Utilitarianism seems to indicate that the greatest good for the most people generally revolves around their feelings. A person feeling happy and confident is a desired state, a person in pain and misery is undesirable.
But what about taking selfish actions that hurt another person's feelings? If I'm in a relationship and breaking up with her would hurt her feelings, does that mean I have a moral obligation to stay with her? If I have an employee who is well-meaning but isn't working out, am I morally allowed to fire him? Or what about at a club? A guy is talking to a woman, and she's ready to go home with him. I could socially tool him and take her home myself, but doing so would cause him greater unhappiness than I would have felt if I'd left them alone.
In a nutshell, does utilitarianism state that I am morally obliged to curb my selfish desires so that other people can be happy?
I don't think that's the scenario we're talking about here. Breaking up because you found someone better is (in observed folk morality) a dick move.
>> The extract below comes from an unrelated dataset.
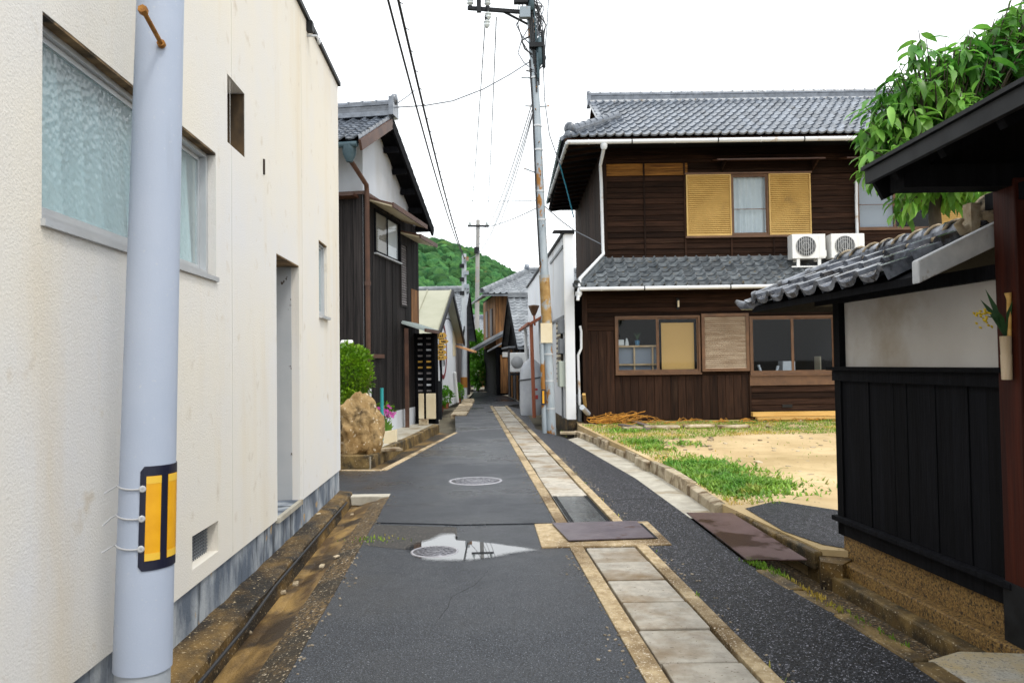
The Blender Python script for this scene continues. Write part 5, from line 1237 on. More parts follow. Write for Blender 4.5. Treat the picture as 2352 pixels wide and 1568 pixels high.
for c in clusters:
    base = hub + (c-hub)*random.uniform(.55,.7)+Vector((0,0,-.06))
    tw.tube([base,(base+c)/2+Vector((0,0,.03)),c],[.009,.006,.003],5,caps=False)
    out = (c-hub); out.z *= .4; out.normalize()
    n = random.randint(6,9)
    for k in range(n):
        az = k*2.4+random.uniform(-.4,.4); el = random.uniform(-1.15,.25)
        d = Vector((math.cos(az)*math.cos(el),math.sin(az)*math.cos(el),math.sin(el))) + out*.35 + Vector((0,0,-.15)); d.normalize()
        s_ = d.cross(Vector((0,0,1))).normalized()*random.choice((1,1)); up = s_.cross(d).normalized()
        if up.z < 0: up = -up; s_ = -s_
        rt = Matrix((d, up.cross(d), up)).transposed().to_4x4()
        p = c + d*.012 + (base-c)*random.uniform(0,.35)
        leaves.append((p, Matrix.Translation(p) @ rt @ Matrix.Rotation(random.uniform(-.4,.4),4,'X') @ Matrix.Scale(random.uniform(.55,1.2),4)))
tw.build('twigs', M['bark'], tr, kind='stuff')
leaves.sort(key=lambda t_: (t_[0]-Vector((0,0,CAMH))).length)
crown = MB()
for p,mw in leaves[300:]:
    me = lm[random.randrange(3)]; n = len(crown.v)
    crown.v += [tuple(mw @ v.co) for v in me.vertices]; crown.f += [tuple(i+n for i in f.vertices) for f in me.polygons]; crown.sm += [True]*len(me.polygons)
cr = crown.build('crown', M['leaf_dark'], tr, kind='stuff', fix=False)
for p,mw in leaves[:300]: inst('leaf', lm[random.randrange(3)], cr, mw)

# ================================================================== DARK TIMBER HOUSE (left, beyond the side lane)
hC = Vector((-3.01,15.6,0)); hu = Vector((.155,.988,0)); hn = Vector((.988,-.155,0))
def LH(t_, d, z): return hC + hu*t_ + hn*d + Vector((0,0,z))
lh = thing('timber_house', LH(2,-3,0), 'dark weathered timber house with white gable behind the rock on the left', 'house')
tE, tP, tF = -1.16, .8, 4.15; zE, zP, zF = 5.86, 6.88, 5.07
def roofz(t_): return zP - (tP-t_)*.52 if t_ < tP else zP-(t_-tP)*.54
TL = 3.95
b = MB()
b.poly([LH(0,-.02,.1),LH(TL,-.02,.1),LH(TL,-.02,roofz(TL)-.08),LH(tP,-.02,zP-.1),LH(0,-.02,roofz(0)-.08)])
b.quad(LH(0,-.02,.1),LH(0,-7,.1),LH(0,-7,roofz(0)-.08),LH(0,-.02,roofz(0)-.08)); b.quad(LH(TL,-.02,.1),LH(TL,-7,.1),LH(TL,-7,roofz(TL)-.08),LH(TL,-.02,roofz(TL)-.08))
b.build('plaster_wall', M['plaster_cool'], lh, fix=False)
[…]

But if you're less happy in your relationship than your long-term background level, the correct move is to break up now, even though that will push you both even lower in the short term.
That does still leave the question of what you should do in a relationship where you're mildly less happy than background (and note that long-term background is the correct comparison, not singledom) but your partner is substantially happier (and a future partner of you would not be so happy). The cheap answer is that empirically this seems vanishingly rare; if one partner is unhappy in a relationship, the other tends to also be, or at least to become so pretty soon.
But yes, you can in theory reach situations where you're obliged to reduce your own happiness for the sake of others. The moral obligation of westerners to give up almost all their wealth and donate it to charity is perhaps a simpler and clearer example.
Ultimately, to the degree that you value their life in comparison to yours.
Strawman. Consider the solution that actually happens, more or less: people flirt as much as they need to to make a decision, then go home together or move on; you are allowed to engage new people who've previously tried flirting with others and had it not work out, but not to start making moves on someone who's currently still engaged in pair-flirting.
No-one goes home with someone they don't want to, and many people find partners; most people get to make a reasonable number of attempts, and can flirt more comfortably knowing that for the moment they have their flirtee's full attention. The end pairings are "less efficient" than in a pure-competition situation, but what does that actually mean? Answer: more lower-status people find pairings (over iterated rounds), rather than all the action going to the top 80% all the time. Given diminishing returns this is probably closer to overall optimal.
This is the selfish answer, not the utilitarian answer. (I think the selfish answer is stable.) Note, though, that you have some choice over how much you value their life- someone who strongly values autonomy might decide to get angry at being held hostage to reduce the amount they value the other person, making it easier for them to break up with them.